Le minacce di Mesina per “liberare” le terre sul mare di Silvio Berlusconi

Un capraro minacciato, i suoi cani legati e bastonati. Sono queste le attività svolte da Graziano Mesina per risolvere la controversia sui terreni di Capo Ceraso a favore dell’Immobiliare Alta Italia, società di Silvio Berlusconi, così come emergono dai “brogliacci” delle intercettazioni ambientali svolte durante l’inchiesta che ha riportato in cella la cosiddetta “primula rossa” del Supramonte.

I “brogliacci” non sono la trascrizione letterale delle intercettazioni ma quanto, mentre erano in corso, annotavano gli uomini addetti all’ascolto. Si tratta dunque di sintesi “di senso”. Ma il senso che emerge dai frammenti anticipati su L’Unione sarda di oggi da Maria Francesca Chiappe lasciano poco spazio al dubbio: delineano minacce, intimidazioni, pressioni. E chiariscono perché sulla “mediazione immobiliare” svolta da  Mesina sia stata aperta una specifica inchiesta.

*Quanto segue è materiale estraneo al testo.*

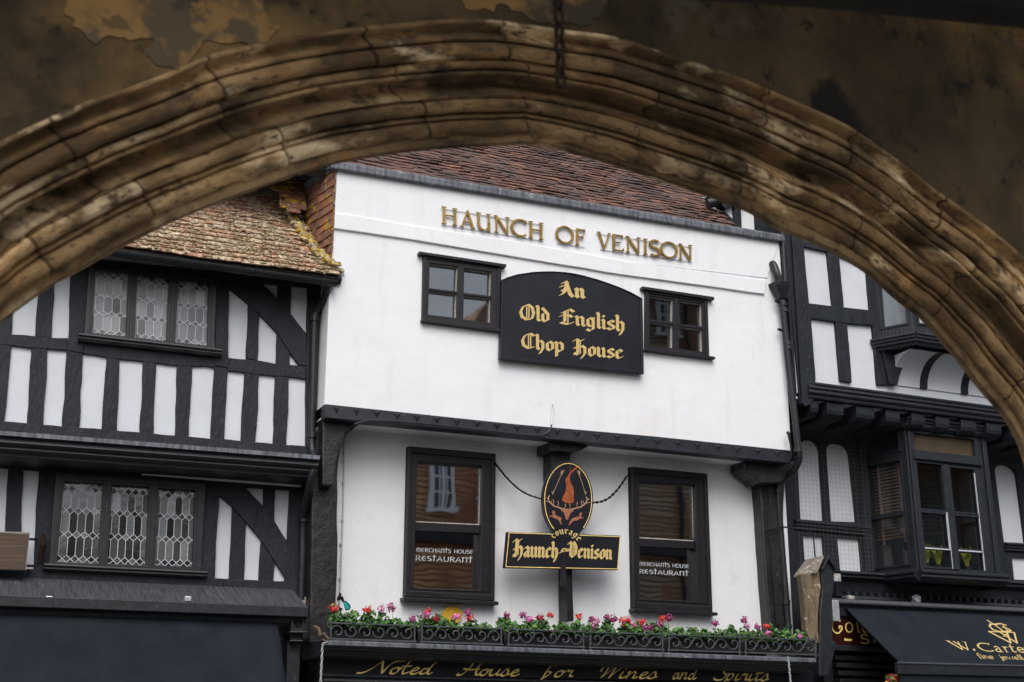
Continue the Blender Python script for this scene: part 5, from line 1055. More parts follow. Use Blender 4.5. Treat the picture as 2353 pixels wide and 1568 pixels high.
marks = [(760, 'the left end of the shelf'), (860, 'the lower left part of the left sash window'), (930, 'the left sash window'), (1037, 'the round yellow plate'), (1110, 'the right edge of the left sash window'), (1160, 'the wall between the plate and the black sign post'), (1290, 'the black sign post'), (1380, 'the wall right of the sign post'), (1450, 'the left edge of the right sash window'), (1540, 'the middle of the right sash window'), (1620, 'the right edge of the right sash window'), (1720, 'the right corner post'), (1800, 'the worn wooden post')]
seen = {}
for i, (x, hh) in enumerate(plants):
    yb0 = rt(x) + 3; base = P3(x, yb0, -.70); ob_ = thing('geranium', '', 'plant', tuple(base), 'geraniums in the planter troughs')
    mb = MB(); k_ = 1 / 2900 * 15.0; R_ = 17 * k_; Hh = hh * k_ * 1.05
    for j in range(112 if hh > 20 else 84):
        a = rg.uniform(0, 6.28); rr = R_ * rg.random() ** .6 * 1.15; z = rg.random() ** 1.2 * Hh * (1.12 - .6 * (rr / R_ / 1.15) ** 2 + .5 * noise.noise(Vector((math.cos(a) * 1.5 + i, math.sin(a), i * .7)))) - .012
        c = base + Vector((math.cos(a) * rr, math.sin(a) * rr * .62, z)); s_ = rg.uniform(.018, .034)
        n = Vector((rg.uniform(-1, 1), rg.uniform(-1.2, .3), rg.uniform(.1, 1.2))).normalized(); u = n.orthogonal().normalized(); v_ = n.cross(u); mb.r = rg.random()
        pts = [c + (u * math.cos(q) + v_ * math.sin(q)) * s_ * (1.0 if m_ % 2 else .78) + n * (.004 if m_ % 2 else 0) for m_, q in enumerate([2 * math.pi * t / 8 for t in range(8)])]
        mb.add(pts, [tuple(range(8))])
    mb.build('foliage', M['leaf'], ob_)
    st = MB()
    for j in range(5): st.tube([base + Vector((rg.uniform(-.05, .05), 0, -.03)), base + Vector((rg.uniform(-.08, .08), rg.uniform(-.04, .04), Hh * rg.uniform(.5, .9)))], .0028, 4, False)
    for cn, hx, hy in heads[i]: p = P3(hx, hy, -.72); st.tube([base + Vector((rg.uniform(-.03, .03), 0, 0)), (base + p) / 2 + Vector((rg.uniform(-.01, .01), 0, .0)), p], .0024, 4, False)
    st.build('stem', M['stem'], ob_)
    for cn, hx, hy in heads[i]:
        p = P3(hx, hy, -.72); fb = MB(); R2 = rg.uniform(.034, .046)
        for j in range(62):
            d = Vector((rg.gauss(0, 1), rg.gauss(0, 1), rg.gauss(0, .75))).normalized(); c = p + d * R2 * rg.uniform(.4, 1.3); n = (d + Vector((rg.uniform(-.6, .6), rg.uniform(-.6, .2), rg.uniform(-.3, .8)))).normalized(); u = n.orthogonal().normalized(); v_ = n.cross(u); s_ = rg.uniform(.011, .018)
            fb.add([c + u * s_, c + v_ * s_ * .8, c - u * s_, c - v_ * s_ * .8], [(0, 1, 2, 3)])
        fb.build('flower_head', M['petal_' + cn], ob_)
    cs = list(dict.fromkeys(CN[h[0]] for h in heads[i])); ds = (' and '.join(cs) + ' geranium') if cs else 'leafy geranium without flowers'
    mk = min(marks, key=lambda m_: abs(m_[0] - x))[1]; lab = ds + ' below ' + mk
    if lab in seen: lab = ds + ' a little right, below ' + mk
    c_ = 2
    while lab in seen: lab = ds + ', ' + ('next' if c_ == 2 else 'last') + ' one rightwards below ' + mk; c_ += 1
    seen[lab] = 1; ob_['label'] = lab
# teal gadget
tl = thing('hand_tool', 'small teal and black tool hung on the wall above the left geraniums', 'tool', tuple(P3(795, 1405, -.68)))
tp = FY(-.70); MB().prism(tp, tp.pts(z9((275, 122), (300, 122), (330, 150), (342, 180), (332, 200), (300, 208))), -.02, .012).build('case', M['board'], tl, bevel=.004)
MB().prism(tp, tp.pts(z9((276, 128), (298, 132), (328, 182), (326, 192), (292, 196))), .012, .018).build('face', M['teal_plastic'], tl)
MB().tube([tp.at(tp.px(*p), 0) for p in z9((278, 130), (262, 95), (240, 90), (225, 120), (235, 100), (252, 60), (242, 48))], [.012, .02, .026, .01, .02, .014, .006], 8).build('hook', M['rusty_iron'], tl)
# white chains hanging below the shelf
for P, Y, lab in ((z5((800, 880), (700, 945), (690, 1200), (678, 1400), (668, 1700)), -.84, 'pale galvanised chain hanging at the left end of the black fascia'), (z10((2022, 618), (2032, 720), (2050, 900)), -.84, 'pale galvanised chain hanging at the right end of the black fascia')):
    tag(link_chain([P3(*p, Y) for p in P], .05, .03, .0048).build('hanging_chain', M['white_chain']), lab, 'chain')
tag(MB().tube([P3(*p, -.84) for p in z5((560, 640), (640, 680), (660, 790), (720, 760), (800, 860), (780, 900), (700, 860))], [.012, .016, .02, .016, .015, .012, .008], 8).build('rusty_bracket', M['worn_wood'], smooth=True), 'frayed rusty bracket holding the chain at the left end of the fascia', 'bracket')
# ================================================================ right timber framed house
RU, RL = FY(-.40), FY(.50)
rh = thing('timber_framed_house', 'ornate black and white timber framed house with bay windows right of the white inn', 'house', (13, 0, 0))
XP = RU.px(1826, 900)[0]; ztop = 9.8
z_u = RU.px(1850, 905)[1]
MB().prism(RU, [(XP, z_u), (19, z_u - .0), (19, ztop), (XP, ztop)], -.25, 0).build('upper_wall', M['panel_plaster'], rh)
XRL = RL.px(1815, 1100)[0] - .2
zl0 = 2.7; zl1 = z_u + .05
MB().prism(RL, [(XRL, zl0), (19, zl0), (19, zl1), (XRL, zl1)], -.25, 0).build('lower_wall', M['panel_plaster'], rh)
MB().box((XP, .75, 0), (19, 7, ztop)).build('house_body', M['panel_plaster'], rh)
MB().box((XP - .02, -.42, z_u), (XP + .02, .8, ztop)).build('side_wall', M['timber'], rh)
tb = lambda px, h, nm='stud', amp=.006, pl=RU, par=None: timber(pl, px, h, nm, par or rh, amp=amp)
tb(z6((1290, 560), (1425, 560)) + r6((632, 455), (665, 812), (678, 905), (706, 1275), (705, 1400)) + r6((672, 1450), (640, 1458), (622, 1440), (590, 900)), .07, 'post', .004)
tb(r6((555, 300), (585, 385), (640, 1452), (620, 1440), (535, 500), (530, 300)), .03, 'post', .003)
tb(r6((625, 380), (760, 425), (1100, 520), (1400, 560), (1400, 620), (1000, 560), (785, 488), (633, 456)), .05, 'rail')
tb(r6((785, 470), (858, 480), (890, 838), (912, 940), (940, 1308), (868, 1296), (838, 920), (822, 830)), .045)
tb(r6((664, 812), (830, 830), (1058, 856), (1070, 950), (912, 937), (677, 905)), .052, 'rail')
tb(r6((1030, 560), (1120, 580), (1150, 1000), (1165, 1322), (1102, 1322), (1070, 950), (1055, 856)), .05, 'post')
# coved panels below the oriel
tb(r6((1105, 1060), (1190, 1120), (1338, 1098), (1300, 1130), (1250, 1200), (1222, 1270), (1210, 1325), (1160, 1322)), .10, 'spandrel', .004)
cvx = [r6((1338, 1098), (1430, 1125), (1600, 1135), (1760, 1150), (1900, 1170), (2100, 1200)), r6((1205, 1322), (1405, 1345), (1655, 1370), (1780, 1385), (1900, 1395), (2150, 1430))]
cvt = P3(*cvx[0][0], -.75).z; cv = MB(); nn = 10
zc0 = P3(*r6((1250, 1322))[0], -.41).z; zc1 = P3(*r6((1340, 1100))[0], -.80).z; xc0 = P3(*r6((1212, 1322))[0], -.42).x; xc1 = 16.5
pr = [(.0 + .42 * (1 - math.cos(R(90 * k / nn))), zc0 + (zc1 - zc0) * math.sin(R(90 * k / nn))) for k in range(nn + 1)]
cv.sweep((xc0, -.40, 0), (xc1, -.40, 0), [(a + .02, b) for a, b in pr] + [(-.02, zc1), (-.02, zc0)]).build('cove', M['panel_plaster'], rh, smooth=True)
for q0, q1 in ((r6((1400, 1342))[0], r6((1450, 1125))[0]), (r6((1655, 1368))[0], r6((1700, 1150))[0]), (r6((1880, 1390))[0], r6((1930, 1170))[0])):
    x = P3(*q0, -.42).x; MB().sweep((x - .06, -.40, 0), (x + .06, -.40, 0), [(a + .045, b) for a, b in pr] + [(.0, zc1), (.0, zc0)]).build('cove_rib', M['timber'], rh, bevel=.01)
# upper oriel window
zs = P3(*r6((1340, 1005))[0], -.88).z; xo0 = P3(*r6((1100, 1035))[0], -.41).x; xo1 = P3(*r6((1340, 1000))[0], -.88).x; xo2 = xo1 + 1.9; xo3 = xo2 + (xo1 - xo0)
def bay(nm, y0, y1, X, zb, zt, panes_f, panes_s, mould, parent=rh, tran=None):
    # X: root, corner, corner, root; y0 wall, y1 front
    pts = [Vector((X[0], y0, zb)), Vector((X[1], y1, zb)), Vector((X[2], y1, zb)), Vector((X[3], y0, zb))]
    b = None
    for i, pane in enumerate((panes_s, panes_f, panes_s)):
        a, c = pts[i], pts[i + 1]; W = (c - a).length; pl = Pl(tuple(a), c - a); Hh = zt - zb
        holes = []
        for (u0, v0, u1, v1) in pane:
            if i == 2: u0, u1 = 1 - u1, 1 - u0
            holes.append([(u0 * W, v0 * Hh), (u1 * W, v0 * Hh), (u1 * W, v1 * Hh), (u0 * W, v1 * Hh)])
        m = MB().holed(pl, [(0, 0), (W, 0), (W, Hh), (0, Hh)], holes, -.06, .0)
        if b is None: b = m.build(nm, M['black_paint'], parent, bevel=.006)
        else: m.build('bay_side' if i == 2 else 'bay_front', M['black_paint'], b, bevel=.006)
        for k, h in enumerate(holes):
            MB().prism(pl, h, -.04, -.034).build('pane', M['dusty_glass' if i != 1 else 'bay_glass'], b)
            MB().holed(pl, [(h[0][0] - .03, h[0][1] - .03), (h[1][0] + .03, h[1][1] - .03), (h[2][0] + .03, h[2][1] + .03), (h[3][0] - .03, h[3][1] + .03)], [h], -.0, .014).build('glazing_bead', M['black_paint'], b, bevel=.003)
    for k, (zo, prof) in enumerate(mould):
        for i in range(3):
            a, c = pts[i].copy(), pts[i + 1].copy(); a.z = c.z = zb + zo
            d = (c - a).normalized(); MB().sweep(a - d * .03, c + d * .03, prof).build('bay_moulding', M['black_paint'], b, bevel=.004)
    for z in (zb + .0, zt): MB().add([(p.x, p.y, z) for p in pts] + [(p.x, p.y, z + .03) for p in pts], [(0, 1, 2, 3), (4, 5, 6, 7), (0, 1, 5, 4), (1, 2, 6, 5), (2, 3, 7, 6)]).build('bay_slab', M['window_paint'], b)
    return b, pts
cor = [(0, .0), (.11, .0), (.115, -.03), (.09, -.045), (.10, -.07), (.07, -.09), (.075, -.115), (.04, -.135), (.03, -.17), (0, -.17)]
ob1, _ = bay('oriel_window', -.40, -.88, [xo0, xo1, xo2, xo3], zs, zs + 1.9, [(.06, .10, .30, .95), (.37, .10, .62, .95), (.70, .10, .94, .95)], [(.22, .10, .86, .95)], [(.02, cor)])
MB().box((xo0 + .2, -.38, zs + .04), (xo3 - .2, -.36, zs + 1.88)).build('room_back', M['reveal'], ob1)
ppx = Pl((xo0 + .30, -.60, zs), (xo1 - xo0, -.48, 0)); 
pa_ = thing('paper_notice', 'pale printed papers standing behind the glass of the upper right bay', 'paper', (xo0 + .3, -.6, zs + .05))
MB().prism(ppx, [(-.06, .20), (.22, .14), (.26, .62), (-.02, .66)], 0, .004).build('sheet', M['paper'], pa_)
MB().prism(ppx, [(.10, .18), (.30, .10), (.34, .50), (.12, .58)], .006, .010).build('sheet', M['paper'], pa_)
ik = MB()
for k in range(5): ik.prism(ppx, [(.15, .47 - k * .07), (.26, .45 - k * .07), (.26, .475 - k * .07 - .035), (.15, .495 - k * .07 - .035)], .010, .0105)
ik.build('printing', M['ink'], pa_)
mb = MB()
for k in range(40): x = xo0 + (xo1 - xo0) * k / 40 + rng.uniform(-.01, .01); y = -.43 - .48 * k / 40; mb.tube([(x, y, zs + .03), (x + rng.uniform(-.01, .01), y - .02, zs + .03 + rng.uniform(.04, .13))], .0015, 3, False)
mb.build('bird_spikes', M['netting'], ob1)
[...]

La controversia sui 500 ettari di Capo Ceraso vedeva da una parte l’Immobiliare Alta Italia, dall’altra il pastore Paolo Murgia che sosteneva di essere diventato proprietario di quelle terre – dove aveva fatto pascolare il suo gregge per due decenni – per usucapione. La controversia era cominciata all’inizio degli anni Ottanta e si concluse nel 2010 quando, pochi mesi prima di morire, Murgia accettò la transazione proposta da Mesina.

La notizia all’epoca emerse. Il  Corriere della Sera raccontò la storia del pastore che, dopo una resistenza durata anni, aveva obbligato uno degli uomini più ricchi del mondo ad accordarsi con lui e a versargli 700mila euro. Si parlò fin da allora dell’intervento persuasivo di Mesina.

Ma erano altri tempi. L’ex ergastolano era un divo televisivo, amico di uomini importanti, e nessuno sospettava che potesse aver ripreso la cattiva strada. Così non si fece caso al fatto che quella cifra era di molto inferiore ad altre cifre (fino a tre milioni di euro) che Murgia aveva rivendicato negli anni precedenti.

La nuova inchiesta è stata aperta proprio perché durante l’indagine si è fatto strada il sospetto che Murgia sia stato convinto non sempre con le buone maniere. Tanto più che di quei 700mila euro a finire nelle sue tasche furono 500mila. La parte restante finì nelle tasche di Mesina.